Ernest Cole (Ernest Levi Tsoloane Kole)
[Photographer, chronicler of Apartheid, b. 1940, Eersterust, South Africa, d. 1990, New York.]

 Recording the truth at whatever cost is one thing but finding one having to live a lifetime of being a chronicler of misery and injustice and callousness is another. 

John Heartfield (Helmut Franz Joseph Herzfeld)
[Artist, b. 1891, Munich, Germany, d. 1968, Berlin.]

 There are a lot of things that got me into working with photos. The main thing is that I saw both what was being said and not being said with photos in the newspapers… I found out how you can fool people with photos, really fool them… You can lie and tell the truth by putting the wrong title or wrong captions under them, and that’s roughly what was being done… 

Berenice Abbott
[Photographer, writer, teacher, b. 1898, Springfield, Ohio, d. 1991, Monson, Maine.]

 To chart a course, one must have a direction. In reality, the eye is no better than the philosophy behind it. The photographer creates, evolves a better, more selective, more acute eye by looking ever more sharply at what is going on in the world. Like every other means of expression, photography, if it is to be utterly honest and direct, should be related to the life of the times—the pulse of today. The photograph may be presented as finely and artistically as you will, but to merit serious consideration, must be directly connected with the world we live in. 

Robert Adams
[Photographer and writer, b. 1937, Orange, New Jersey, lives in Astoria, Oregon.]

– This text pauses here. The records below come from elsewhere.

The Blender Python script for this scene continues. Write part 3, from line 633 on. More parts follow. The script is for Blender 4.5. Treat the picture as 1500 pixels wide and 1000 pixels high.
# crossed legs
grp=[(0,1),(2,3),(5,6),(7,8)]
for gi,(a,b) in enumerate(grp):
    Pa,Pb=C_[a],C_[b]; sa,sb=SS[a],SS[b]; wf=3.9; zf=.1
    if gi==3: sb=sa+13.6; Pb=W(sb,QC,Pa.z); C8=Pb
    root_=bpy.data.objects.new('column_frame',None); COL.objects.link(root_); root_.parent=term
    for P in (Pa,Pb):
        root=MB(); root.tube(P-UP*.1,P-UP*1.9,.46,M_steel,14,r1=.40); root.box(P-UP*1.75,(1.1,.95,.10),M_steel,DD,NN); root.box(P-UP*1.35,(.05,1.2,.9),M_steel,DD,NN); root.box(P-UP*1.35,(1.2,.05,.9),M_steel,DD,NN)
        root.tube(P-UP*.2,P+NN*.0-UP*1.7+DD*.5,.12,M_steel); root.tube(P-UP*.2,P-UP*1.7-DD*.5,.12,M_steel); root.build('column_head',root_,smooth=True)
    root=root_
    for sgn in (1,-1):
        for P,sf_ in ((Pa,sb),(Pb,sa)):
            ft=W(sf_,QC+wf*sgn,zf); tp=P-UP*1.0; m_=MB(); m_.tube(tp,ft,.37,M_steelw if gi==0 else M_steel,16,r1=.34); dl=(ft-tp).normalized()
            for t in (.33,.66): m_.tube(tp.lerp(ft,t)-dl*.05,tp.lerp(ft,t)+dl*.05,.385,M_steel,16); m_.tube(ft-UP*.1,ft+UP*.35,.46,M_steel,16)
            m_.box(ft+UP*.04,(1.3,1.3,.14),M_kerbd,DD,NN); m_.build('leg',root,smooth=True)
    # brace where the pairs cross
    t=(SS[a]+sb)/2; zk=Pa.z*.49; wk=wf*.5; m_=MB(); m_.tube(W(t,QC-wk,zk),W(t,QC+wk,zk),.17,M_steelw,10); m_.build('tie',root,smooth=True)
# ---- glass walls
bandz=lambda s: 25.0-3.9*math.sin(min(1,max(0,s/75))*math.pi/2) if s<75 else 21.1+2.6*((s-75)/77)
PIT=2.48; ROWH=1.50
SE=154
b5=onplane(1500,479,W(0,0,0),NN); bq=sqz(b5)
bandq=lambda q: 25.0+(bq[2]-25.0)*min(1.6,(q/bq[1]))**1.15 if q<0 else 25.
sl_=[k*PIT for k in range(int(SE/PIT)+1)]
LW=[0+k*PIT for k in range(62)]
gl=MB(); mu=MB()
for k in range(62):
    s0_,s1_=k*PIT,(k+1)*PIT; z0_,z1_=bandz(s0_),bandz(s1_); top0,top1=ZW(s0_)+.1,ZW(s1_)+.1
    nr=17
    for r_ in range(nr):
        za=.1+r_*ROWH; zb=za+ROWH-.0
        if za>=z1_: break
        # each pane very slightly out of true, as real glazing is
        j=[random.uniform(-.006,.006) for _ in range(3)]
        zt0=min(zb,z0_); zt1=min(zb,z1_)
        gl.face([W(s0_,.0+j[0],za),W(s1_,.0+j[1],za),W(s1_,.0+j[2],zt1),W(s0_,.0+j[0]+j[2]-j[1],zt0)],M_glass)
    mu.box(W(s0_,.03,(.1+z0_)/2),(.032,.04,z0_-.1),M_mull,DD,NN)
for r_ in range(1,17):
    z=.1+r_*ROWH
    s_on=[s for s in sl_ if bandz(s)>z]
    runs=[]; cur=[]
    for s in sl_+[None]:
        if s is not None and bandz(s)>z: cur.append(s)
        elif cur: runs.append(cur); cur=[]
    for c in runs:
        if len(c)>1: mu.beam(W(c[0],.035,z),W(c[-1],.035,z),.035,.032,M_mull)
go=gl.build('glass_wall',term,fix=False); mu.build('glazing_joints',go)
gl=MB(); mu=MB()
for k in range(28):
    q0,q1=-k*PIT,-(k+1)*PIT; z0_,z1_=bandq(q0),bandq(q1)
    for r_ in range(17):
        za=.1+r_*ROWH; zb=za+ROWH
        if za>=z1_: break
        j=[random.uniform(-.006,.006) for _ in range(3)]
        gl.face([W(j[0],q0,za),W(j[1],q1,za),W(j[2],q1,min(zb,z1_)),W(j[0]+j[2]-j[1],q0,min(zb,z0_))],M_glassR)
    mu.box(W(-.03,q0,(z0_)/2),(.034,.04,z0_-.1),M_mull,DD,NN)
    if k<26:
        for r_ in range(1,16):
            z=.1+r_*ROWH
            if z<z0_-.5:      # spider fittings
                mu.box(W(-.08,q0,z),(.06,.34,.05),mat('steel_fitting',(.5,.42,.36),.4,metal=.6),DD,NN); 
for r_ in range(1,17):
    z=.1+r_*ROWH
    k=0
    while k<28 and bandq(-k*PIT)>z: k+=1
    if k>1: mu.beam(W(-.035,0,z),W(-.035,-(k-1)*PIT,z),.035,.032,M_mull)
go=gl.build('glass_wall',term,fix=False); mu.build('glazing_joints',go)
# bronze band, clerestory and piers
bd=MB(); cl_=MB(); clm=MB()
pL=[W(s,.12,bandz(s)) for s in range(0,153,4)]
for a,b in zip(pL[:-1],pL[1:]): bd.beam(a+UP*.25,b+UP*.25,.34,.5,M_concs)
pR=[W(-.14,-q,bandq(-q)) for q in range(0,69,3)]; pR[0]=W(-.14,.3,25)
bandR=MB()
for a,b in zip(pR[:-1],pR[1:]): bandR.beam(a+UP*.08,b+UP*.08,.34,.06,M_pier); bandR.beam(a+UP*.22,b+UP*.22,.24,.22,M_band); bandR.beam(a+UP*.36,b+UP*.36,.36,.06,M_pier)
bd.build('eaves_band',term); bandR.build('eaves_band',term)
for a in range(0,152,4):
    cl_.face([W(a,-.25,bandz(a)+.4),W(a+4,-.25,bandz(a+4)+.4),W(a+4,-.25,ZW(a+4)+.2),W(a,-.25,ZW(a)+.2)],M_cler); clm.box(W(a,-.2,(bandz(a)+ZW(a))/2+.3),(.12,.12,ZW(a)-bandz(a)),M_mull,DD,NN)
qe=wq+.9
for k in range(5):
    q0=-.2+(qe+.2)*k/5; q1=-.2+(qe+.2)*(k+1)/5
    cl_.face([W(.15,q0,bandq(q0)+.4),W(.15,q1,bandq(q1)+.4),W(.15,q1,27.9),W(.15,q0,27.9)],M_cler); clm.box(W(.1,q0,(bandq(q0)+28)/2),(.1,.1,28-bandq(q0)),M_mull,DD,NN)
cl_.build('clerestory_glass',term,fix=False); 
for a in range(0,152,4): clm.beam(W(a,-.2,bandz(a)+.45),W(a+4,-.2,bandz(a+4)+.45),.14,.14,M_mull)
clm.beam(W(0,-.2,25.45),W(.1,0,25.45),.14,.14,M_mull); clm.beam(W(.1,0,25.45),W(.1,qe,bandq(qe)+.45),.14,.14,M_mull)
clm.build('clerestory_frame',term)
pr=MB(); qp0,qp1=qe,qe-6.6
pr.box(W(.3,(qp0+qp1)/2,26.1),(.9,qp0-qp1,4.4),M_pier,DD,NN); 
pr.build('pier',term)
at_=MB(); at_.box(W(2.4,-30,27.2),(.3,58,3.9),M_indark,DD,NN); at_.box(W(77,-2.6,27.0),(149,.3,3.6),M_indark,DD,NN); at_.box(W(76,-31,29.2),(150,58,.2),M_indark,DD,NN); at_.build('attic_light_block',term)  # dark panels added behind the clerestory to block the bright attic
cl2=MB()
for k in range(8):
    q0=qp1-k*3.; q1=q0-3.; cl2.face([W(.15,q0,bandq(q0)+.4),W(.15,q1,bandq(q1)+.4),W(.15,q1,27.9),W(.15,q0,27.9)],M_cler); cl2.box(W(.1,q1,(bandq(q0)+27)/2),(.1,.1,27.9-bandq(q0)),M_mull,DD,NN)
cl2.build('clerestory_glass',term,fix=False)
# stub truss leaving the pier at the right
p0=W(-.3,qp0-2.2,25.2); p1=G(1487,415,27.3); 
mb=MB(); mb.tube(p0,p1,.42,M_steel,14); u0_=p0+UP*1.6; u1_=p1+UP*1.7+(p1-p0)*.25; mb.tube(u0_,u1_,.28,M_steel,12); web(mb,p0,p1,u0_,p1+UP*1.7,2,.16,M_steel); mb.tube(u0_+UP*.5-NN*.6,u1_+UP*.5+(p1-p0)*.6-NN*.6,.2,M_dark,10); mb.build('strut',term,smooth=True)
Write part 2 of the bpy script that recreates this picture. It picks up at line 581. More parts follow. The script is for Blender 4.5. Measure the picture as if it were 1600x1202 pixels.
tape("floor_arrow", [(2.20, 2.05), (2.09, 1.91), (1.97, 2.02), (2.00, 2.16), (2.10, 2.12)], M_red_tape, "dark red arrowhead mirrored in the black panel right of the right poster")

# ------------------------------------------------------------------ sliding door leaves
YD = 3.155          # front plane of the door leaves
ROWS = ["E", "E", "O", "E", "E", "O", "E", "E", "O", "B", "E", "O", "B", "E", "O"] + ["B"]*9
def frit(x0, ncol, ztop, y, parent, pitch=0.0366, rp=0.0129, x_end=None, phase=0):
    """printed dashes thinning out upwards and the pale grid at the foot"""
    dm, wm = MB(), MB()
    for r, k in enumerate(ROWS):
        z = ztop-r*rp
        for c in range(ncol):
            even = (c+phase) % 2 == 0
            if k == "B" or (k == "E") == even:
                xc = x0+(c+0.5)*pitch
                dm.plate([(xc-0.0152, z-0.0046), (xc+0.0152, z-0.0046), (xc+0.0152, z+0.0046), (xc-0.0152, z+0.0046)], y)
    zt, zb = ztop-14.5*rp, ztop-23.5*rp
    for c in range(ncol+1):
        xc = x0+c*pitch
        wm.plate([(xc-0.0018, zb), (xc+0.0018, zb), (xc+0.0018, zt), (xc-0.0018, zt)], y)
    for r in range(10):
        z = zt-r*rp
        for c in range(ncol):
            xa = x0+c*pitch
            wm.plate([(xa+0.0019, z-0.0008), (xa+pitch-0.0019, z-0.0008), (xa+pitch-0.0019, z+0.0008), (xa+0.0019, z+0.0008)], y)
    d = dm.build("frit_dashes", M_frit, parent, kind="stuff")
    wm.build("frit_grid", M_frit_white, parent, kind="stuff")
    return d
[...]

 Landscape photography can offer us, I think, three verities—geography, autobiography, and metaphor. 

Mary Ellen Mark
[Photographer, b. 1940, Elkins Park, Pennsylvania, d. 2015, New York.]

 I belong to a bygone era when magazines sent you out to do a thorough report. It was a more traditional kind of photography reflecting a world that didn’t want images of it to be perfect. We don’t look at the truth anymore; instead, we look at whatever reassures us. 

Graciela Iturbide
[Photographer, b. 1942, Mexico City, lives in Coyoacán, Mexico.]

 I don’t pretend to make my photographs speak the truth of what Mexico is all about. But in its villages I can feel the way culture is changing, and it’s fascinating to live through it and try to capture it on camera.